Entry<K,V> before, after;
Entry(int hash, K key, V value, HashMap.Entry<K,V> next) {
super(hash, key, value, next);
}
/**
* Inserts this entry before the specified existing entry in the list.
*/
private void addBefore(Entry<K,V> existingEntry) {
after = existingEntry;
before = existingEntry.before;
before.after = this;
after.before = this;
}
然后linkedHashMap 定义了一个header变量用来存储第一个值的引用地址,这样迭代的时候就先迭代header,然后根据header 的next找到下一个迭代对象。
private transient Entry<K,V> header;
然后通过LinkedHashMapIterator的nextEntry方法就能看出nextEntry = e.after。 也就是说nextEntry是上一个值的下一个值。上一个值是当前对象,下一个值也就等于下一个对象,所以这就是它保持有序的原理。

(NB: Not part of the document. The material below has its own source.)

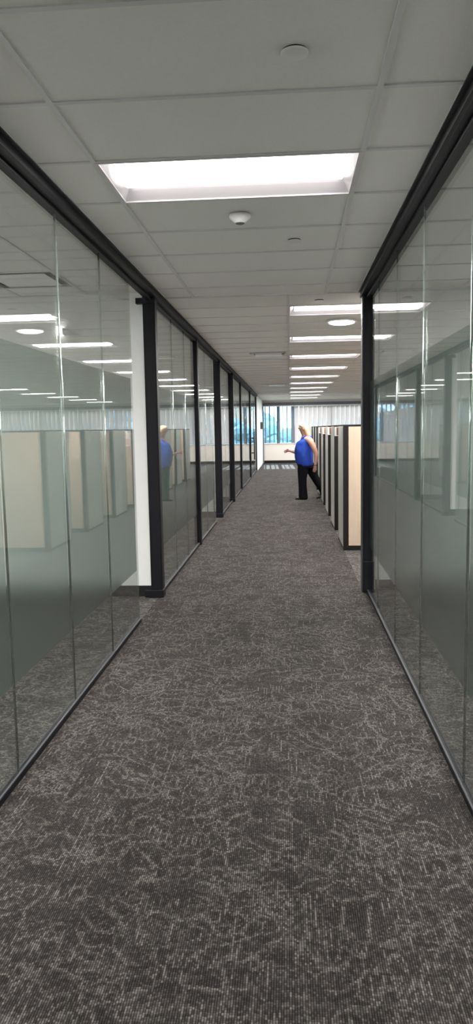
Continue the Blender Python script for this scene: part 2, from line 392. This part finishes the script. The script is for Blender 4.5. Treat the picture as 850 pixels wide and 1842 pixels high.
def put_light(proto, r, label, group=None):
    t = copy_tree(proto, ((r[0]+r[1])/2, (r[2]+r[3])/2, CZ)); tag(t, label, 'light', group); return t
pl = make_light(TW, TD)
pl.location = ((NEARL[0]+NEARL[1])/2, (NEARL[2]+NEARL[3])/2, CZ)
tag(pl, 'large bright rectangular ceiling light nearest the camera over the corridor', 'light')
put_light(pl, BACKL, 'rectangular ceiling light behind the camera over the corridor')
for r, q in zip((L1, L2, L3), ('middle', 'farthest', 'nearest')): put_light(pl, r, '%s ceiling light out of frame in the near left room' % q, 'near left room lights')
for r, q in zip((R1, R2, R3), ('middle', 'nearest', 'farthest')): put_light(pl, r, '%s ceiling light out of frame in the near right room' % q, 'near right room lights')
po = make_light(TW, OP); ords = ['first', 'second', 'third', 'fourth', 'fifth', 'sixth', 'seventh', 'eighth', 'ninth', 'tenth']
for i, r in enumerate(open_l):
    c, k = divmod(i, 10)
    if c == 0: lab = '%s light strip, counted towards the windows, in the row beside the corridor' % ords[k]; gr = 'ceiling lights in the row beside the corridor'
    else: lab = '%s light in the %s row over the cubicles, counted towards the windows' % (ords[k], ('middle', 'far right')[c-1]); gr = 'ceiling lights in the %s row' % ('middle', 'far right')[c-1]
    if i == 0: t = po; t.location = ((r[0]+r[1])/2, (r[2]+r[3])/2, CZ); tag(t, lab, 'light', gr)
    else: put_light(po, r, lab, gr)
for k, r in enumerate(midl): put_light(po, r, 'ceiling light of a room behind the left glass wall, %s beyond the near post' % ords[k], 'far room lights')

# ceiling devices
def disc(x, y, r, label, cat='sprinkler cover'):
    t = empty('sprinkler_cover', (x, y, CZ)); MB().lathe([(r, 0.0), (r, -0.004), (r*0.93, -0.007)]).build('cover_plate', 'plastic', t, True)
    MB().lathe([(r*0.9, 0.008), (r*0.9, -0.001)]).build('gap_ring', 'dark', t); return tag(t, label, cat)
disc(0.03, 2.652, 0.048, 'round white sprinkler cover plate nearest the camera, in front of the big light')
disc(0.047, 5.17, 0.046, 'small round sprinkler cover plate beyond the smoke detector')
disc(0.31, 7.58, 0.05, 'small round sprinkler cover plate just before the first light strip')
t = empty('smoke_detector', (-0.281, 4.52, CZ)); 
MB().lathe([(0.062, 0.0), (0.064, -0.012), (0.058, -0.022), (0.036, -0.042), (0.030, -0.048)]).build('body', 'plastic', t, True)
MB().lathe([(0.031, -0.041), (0.031, -0.046), (0.022, -0.052)]).build('sensor_cap', 'greybox', t, True)
tag(t, 'white cone shaped smoke detector on the corridor ceiling past the big light', 'smoke detector')
t = empty('round_light', (0.635, 9.03, CZ))
MB().lathe([(0.185, 0.0), (0.185, -0.012), (0.16, -0.018)]).build('rim', 'plastic', t, True)
MB().lathe([(0.158, -0.014), (0.15, -0.03), (0.11, -0.042), (0.05, -0.048), (0.01, -0.049)]).build('diffuser', 'dome', t, True)
tag(t, 'bright round ceiling light between the first and second light strips', 'light')
def vent(x, y, label, wd=0.61, group=None):
    t = empty('air_vent', (x, y, CZ)); h = wd/2
    MB().box(-h, h, -0.15, -0.135, -0.012, 0.0).box(-h, h, 0.135, 0.15, -0.012, 0.0).box(-h, -h+0.02, -0.15, 0.15, -0.012, 0).box(h-0.02, h, -0.15, 0.15, -0.012, 0).build('frame', 'plastic', t)
    MB().box(-h+0.02, h-0.02, -0.135, 0.135, -0.002, 0.001).build('backing', 'dark', t)
    for a, b in ((-h+0.10, h-0.06),):
        MB().box(a, b, -0.13, 0.13, -0.034, -0.008).build('deflector', 'vane_metal', t)
    MB().box(-h+0.03, -h+0.075, -0.10, 0.10, -0.02, -0.008).build('end_deflector', 'plastic', t)
    return tag(t, label, 'air vent', group)
vent(-0.36, 12.72, 'pale rectangular air vent in the ceiling, the nearer of the two by the light strips')
vent(-0.36, 21.6, 'pale rectangular air vent in the ceiling, the farther one near the windows')
t = empty('slot_diffuser', ((LV[0]+LV[1])/2, (LV[2]+LV[3])/2, CZ)); h = 0.31
MB().box(-h, h, -h, h, 0.03, 0.06).build('backing', 'dark', t)
MB().box(-h+0.075, h-0.075, -h+0.065, h-0.075, 0.0, 0.004).build('plaque', 'plastic', t)
MB().box(-h, h, -h, -h+0.008, 0, 0.008).box(-h, h, h-0.008, h, 0, 0.008).box(-h, -h+0.008, -h, h, 0, 0.008).box(h-0.008, h, -h, h, 0, 0.008).build('frame', 'tbar', t)
tag(t, 'square ceiling air diffuser with dark perimeter slot seen through the left glass', 'air vent')

t = tag(empty('bright_wedge', (-2.15, YP+0.038, 2.54)), 'small made-up bright white wedge shape high on the wall of the near left room', 'light')  # added glowing wedge, imitates an unidentified bright shape behind the glass
MB().box(0, 0.045, -0.05, 0, -0.035, 0.04).build('glow_face', 'dome', t)
e = MB(); e.v = [(0.046, -0.05, -0.035), (0.046, -0.05, 0.032), (0.20, -0.02, -0.032), (0.046, 0, -0.035), (0.046, 0, 0.032), (0.20, 0, -0.032)]
e.f = [(0, 2, 1), (3, 4, 5), (0, 1, 4, 3), (1, 2, 5, 4), (2, 0, 3, 5)]; e.build('housing', 'refl', t)

# ------------------------------------------------------------------ glass partitions
FZ0, FZ1 = 0.44, 2.02            # frosted band
def glass_run(root, x, ys, side, joints=True):
    """panes butt-jointed at ys, glass 12 mm thick on the plane x; side = direction of the room (-1 left)"""
    for a, b in zip(ys[:-1], ys[1:]):
        p = MB().box(x-0.006, x+0.006, a+0.002, b-0.002, 0.02, CZ-0.05).build('glass_pane', 'glass', root)
        fx = x+side*0.009
        MB().box(min(fx, fx+side*0.0006), max(fx, fx+side*0.0006), a+0.004, b-0.004, FZ0, FZ1).build('frosted_film', 'film', p)
    if joints:
        for y in ys[1:-1]:
            MB().tube([(x, y, 0.035), (x, y, CZ-0.05)], 0.0065, 8).build('glass_joint', 'joint', root, True)
def track(root, x, y0, y1, side):
    """header under the ceiling and floor channel; side = room side"""
    c = -side
    def bx(m, a, b, z0, z1): m.box(min(x+c*a, x+c*b), max(x+c*a, x+c*b), y0, y1, z0, z1)
    m = MB(); bx(m, -0.03, 0.072, CZ-0.052, CZ); bx(m, 0.055, 0.078, CZ-0.058, CZ-0.036); bx(m, -0.03, 0.02, CZ-0.072, CZ-0.05)
    mod_bevel(m.build('top_track', 'black', root), 0.003)
    m = MB(); bx(m, 0.072, 0.092, CZ-0.007, CZ-0.001); m.build('ceiling_reveal', 'reveal', root)
def channel(root, x, y0, y1, side):
    MB().box(x-0.018, x+0.018, y0, y1, 0, 0.028).build('floor_channel', 'black', root)
    MB().box(x-0.0165, x-0.007, y0, y1, 0.028, 0.033).box(x+0.007, x+0.0165, y0, y1, 0.028, 0.033).build('channel_lip', 'reveal', root)
def post(root, x0, x1, y, d=0.10, shoe=True, stub=0.0, z=CZ):
    o = mod_bevel(MB().box(x0, x1, y, y+d, 0, z).box(x0+0.004, x0+0.01, y-0.004, y, 0.07, z).box(x1-0.02, x1-0.014, y-0.004, y, 0.07, z).build('post', 'black', root), 0.003)
    if shoe: mod_bevel(MB().box(x0-0.055, x1+0.008, y-0.03, y+d, 0, 0.075).build('post_shoe', 'black', root), 0.006)
    if stub: MB().box(x0-stub, x1+0.005, y-0.02, y+d, z-0.10, z-0.05).build('head_bracket', 'black', root)

wl = empty('wall_left', (0, 0, 0)); tag(wl, 'near left glass wall of butt jointed frosted panes with an open doorway', 'glass wall', kind='structure')
glass_run(wl, XL, [YB, -2.4, -1.46, -0.53, 0.39, 1.32, 2.245, 3.17, 4.09, 5.02, 5.95], -1)
track(wl, XL, YB, YP+0.1, -1); channel(wl, XL, YB, 5.95, -1)
post(wl, XL-0.07, XL+0.045, YP, 0.10, True, 0.06)

names = []
def bay(y0, y1, joints, label, pw, wide, door_gap=0.0, shoe=True, stub=0.0):
    r = empty('wall_left', (0, 0, 0)); tag(r, label, 'glass wall', kind='structure')
    MB().box(XL-0.025, XL+0.03, y0, y0+0.03, 0.0, CZ-0.05).build('edge_frame', 'joint' if False else 'reveal', r)
    MB().box(XL+0.03, XL+0.036, y0+0.002, y0+0.012, 0.03, CZ-0.06).build('edge_strip', 'joint', r)
    ys = [y0+0.03]+joints+[y1-door_gap]
    glass_run(r, XL, ys, -1); track(r, XL, y0, y1+0.1, -1); channel(r, XL, y0+0.03, y1-door_gap, -1)
    post(r, XL-wide, XL+pw, y1, 0.1, shoe, stub)
    return r
b2 = bay(YP+0.1, 10.05, [8.05, 9.0], 'second bay of the left glass wall, between the near post and the slim post', 0.035, 0.06, 0, False)
b3 = bay(10.15, 13.2, [11.2, 12.2], 'third bay of the left glass wall with an open doorway at its far end', 0.05, 0.075, 0.75, True, 0.05)
b4 = bay(13.3, 16.1, [14.6], 'fourth bay of the left glass wall ending at a wide black post', 0.06, 0.07, 0, True, 0.05)
b5 = bay(16.2, 19.2, [17.6], 'fifth bay of the left glass wall with a slim black post', 0.03, 0.05, 0, False)
b6 = bay(19.3, 23.8, [21.4], 'sixth bay of the left glass wall before the glass door', 0.03, 0.05, 0, False)
b7 = bay(23.9, 28.0, [25.9], 'last bay of the left glass wall beside the door', 0.03, 0.05, 0, True)
# black pull handles on the last glass door
t = tag(empty('pull_handle', (XL, 24.95, 0)), 'tall black ladder pull handle on the far glass door', 'door handle')
for s in (-1, 1):
    MB().tube([(s*0.085, 0, 0.55), (s*0.085, 0, 1.50)], 0.02).build('grip_bar', 'black', t, True)
for z in (0.78, 1.28): MB().tube([(-0.085, 0, z), (0.085, 0, z)], 0.018).build('standoff', 'black', t, True)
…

private abstract class LinkedHashIterator<T> implements Iterator<T> {
Entry<K,V> nextEntry = header.after;
Entry<K,V> lastReturned = null;
/**
* The modCount value that the iterator believes that the backing
* List should have. If this expectation is violated, the iterator
* has detected concurrent modification.
*/
int expectedModCount = modCount;
public boolean hasNext() {
return nextEntry != header;
}
public void remove() {
if (lastReturned == null)
throw new IllegalStateException();
if (modCount != expectedModCount)
throw new ConcurrentModificationException();
LinkedHashMap.this.remove(lastReturned.key);
lastReturned = null;
expectedModCount = modCount;
}
Entry<K,V> nextEntry() {
if (modCount != expectedModCount)
throw new ConcurrentModificationException();
if (nextEntry == header)
throw new NoSuchElementException();
Entry<K,V> e = lastReturned = nextEntry;
nextEntry = e.after;
return e;
}
}
简单来说,就是第一个赋值是给header,第二次赋值是给header.after。
然后每次迭代就通过after知道了下一个值,也就保持了有序。
时间: 2024-10-05 05:07:36